В Америку Викторову не хотелось — он был корневой русский цыган.
…Снилось соло виолини. Скрипка звучала печально и страстно, Викторов бежал на ее звук по степи, вдыхая аромат звуков. Кто-то нетерпеливо тянул его за руку и горячо шептал: «Авэнти, авэнти!» А он не хотел уходить от этих невидимых, нежных пиццикато, подобных прыгающим кузнечикам, увлекающим его дальше в степь. Он узнавал мать у шатра посреди островка ковыля, хотел у нее что-то спросить, но мать исчезала, и Викторов задыхался от одиночества и мучивших его звуков. «Со мангэ тэкэрав? Со?!»
Внезапно скрипка замолкла, словно колокольчик вдали оборвался. Унесся ввысь прозрачный аккорд. Ковыль щекотал лицо, и было душно, как в парилке…
Он проснулся. В темноте на ощупь нашел баян, с закрытыми глазами начал выявлять не отпускавшую его мелодию. И сон повторился…

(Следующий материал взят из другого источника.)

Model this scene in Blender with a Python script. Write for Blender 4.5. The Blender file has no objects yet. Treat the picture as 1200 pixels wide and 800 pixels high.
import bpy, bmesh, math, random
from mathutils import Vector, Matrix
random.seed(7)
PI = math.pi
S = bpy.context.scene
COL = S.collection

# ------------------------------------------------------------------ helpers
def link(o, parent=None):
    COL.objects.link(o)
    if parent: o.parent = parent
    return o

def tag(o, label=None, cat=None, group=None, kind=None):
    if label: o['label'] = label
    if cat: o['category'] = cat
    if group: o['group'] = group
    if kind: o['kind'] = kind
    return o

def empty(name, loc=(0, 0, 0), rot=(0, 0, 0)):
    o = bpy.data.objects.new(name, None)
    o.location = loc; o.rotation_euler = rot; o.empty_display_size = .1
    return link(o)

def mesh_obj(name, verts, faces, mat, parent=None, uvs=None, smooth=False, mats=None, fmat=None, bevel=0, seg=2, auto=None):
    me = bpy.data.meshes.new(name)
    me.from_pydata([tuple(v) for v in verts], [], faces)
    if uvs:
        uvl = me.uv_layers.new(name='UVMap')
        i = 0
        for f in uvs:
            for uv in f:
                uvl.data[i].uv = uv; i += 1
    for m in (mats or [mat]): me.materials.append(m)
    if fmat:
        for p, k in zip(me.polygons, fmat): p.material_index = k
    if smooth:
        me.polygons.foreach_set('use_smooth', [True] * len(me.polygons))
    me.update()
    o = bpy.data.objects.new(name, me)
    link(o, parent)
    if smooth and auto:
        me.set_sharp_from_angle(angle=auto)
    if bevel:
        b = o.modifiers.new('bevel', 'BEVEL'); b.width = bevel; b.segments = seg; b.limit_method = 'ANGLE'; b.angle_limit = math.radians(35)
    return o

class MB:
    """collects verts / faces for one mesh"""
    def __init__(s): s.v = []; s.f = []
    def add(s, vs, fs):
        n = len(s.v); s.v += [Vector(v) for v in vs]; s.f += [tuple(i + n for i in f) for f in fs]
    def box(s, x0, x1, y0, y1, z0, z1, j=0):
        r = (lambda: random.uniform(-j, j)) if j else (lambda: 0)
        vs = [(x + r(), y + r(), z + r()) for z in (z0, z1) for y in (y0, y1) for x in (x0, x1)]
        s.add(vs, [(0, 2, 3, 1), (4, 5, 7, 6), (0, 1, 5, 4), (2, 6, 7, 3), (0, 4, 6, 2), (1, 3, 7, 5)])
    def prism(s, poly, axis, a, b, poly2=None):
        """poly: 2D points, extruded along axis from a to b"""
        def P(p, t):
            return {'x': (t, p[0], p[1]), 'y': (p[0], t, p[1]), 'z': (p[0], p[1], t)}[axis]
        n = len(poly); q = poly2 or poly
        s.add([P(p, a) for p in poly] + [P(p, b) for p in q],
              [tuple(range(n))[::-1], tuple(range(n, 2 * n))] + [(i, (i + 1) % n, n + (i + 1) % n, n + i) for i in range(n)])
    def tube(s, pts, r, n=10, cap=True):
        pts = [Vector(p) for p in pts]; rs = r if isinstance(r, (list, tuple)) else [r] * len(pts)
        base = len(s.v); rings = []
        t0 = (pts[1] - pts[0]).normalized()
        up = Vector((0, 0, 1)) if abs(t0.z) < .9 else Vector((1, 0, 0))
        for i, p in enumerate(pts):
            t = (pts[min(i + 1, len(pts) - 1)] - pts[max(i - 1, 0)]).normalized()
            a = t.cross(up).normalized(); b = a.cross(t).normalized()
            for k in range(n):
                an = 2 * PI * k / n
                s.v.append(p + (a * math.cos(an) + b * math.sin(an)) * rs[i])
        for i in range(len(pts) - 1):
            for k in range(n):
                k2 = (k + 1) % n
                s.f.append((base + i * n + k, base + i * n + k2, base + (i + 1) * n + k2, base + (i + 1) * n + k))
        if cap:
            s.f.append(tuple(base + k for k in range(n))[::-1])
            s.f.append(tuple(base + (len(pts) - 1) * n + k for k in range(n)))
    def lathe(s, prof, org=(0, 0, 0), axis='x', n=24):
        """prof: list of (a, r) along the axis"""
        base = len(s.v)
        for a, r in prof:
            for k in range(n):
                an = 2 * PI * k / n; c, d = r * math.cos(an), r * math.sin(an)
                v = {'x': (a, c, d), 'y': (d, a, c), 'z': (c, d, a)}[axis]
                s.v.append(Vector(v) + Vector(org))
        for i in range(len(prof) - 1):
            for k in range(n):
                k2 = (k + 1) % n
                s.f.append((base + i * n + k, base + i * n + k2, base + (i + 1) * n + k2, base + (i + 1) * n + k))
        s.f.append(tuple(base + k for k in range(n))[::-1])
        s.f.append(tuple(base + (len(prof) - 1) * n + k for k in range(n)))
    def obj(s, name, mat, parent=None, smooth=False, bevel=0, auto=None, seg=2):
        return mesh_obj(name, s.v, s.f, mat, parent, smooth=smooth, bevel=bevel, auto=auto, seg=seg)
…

В стену стучали, не умея видеть цветных снов под музыку.
Наверное, придет время, когда человеку в его ночной творческий час будет жить легче. Каждый город будет знать и гордиться Художником, каждый город выстроит ему дом, каждый город будет его беречь, и люди в каждом городе будут говорить: «Он — наш человек, вобравший нашу и вселенскую боль, он не может быть где-то там, потому что настоящий художник всегда живет посреди жизни».
В школах и ПТУ меня всегда предупреждают: «Вы уж извините, они двадцать — тридцать минут сидят ничего, со стеснением, а потом шуметь начинают».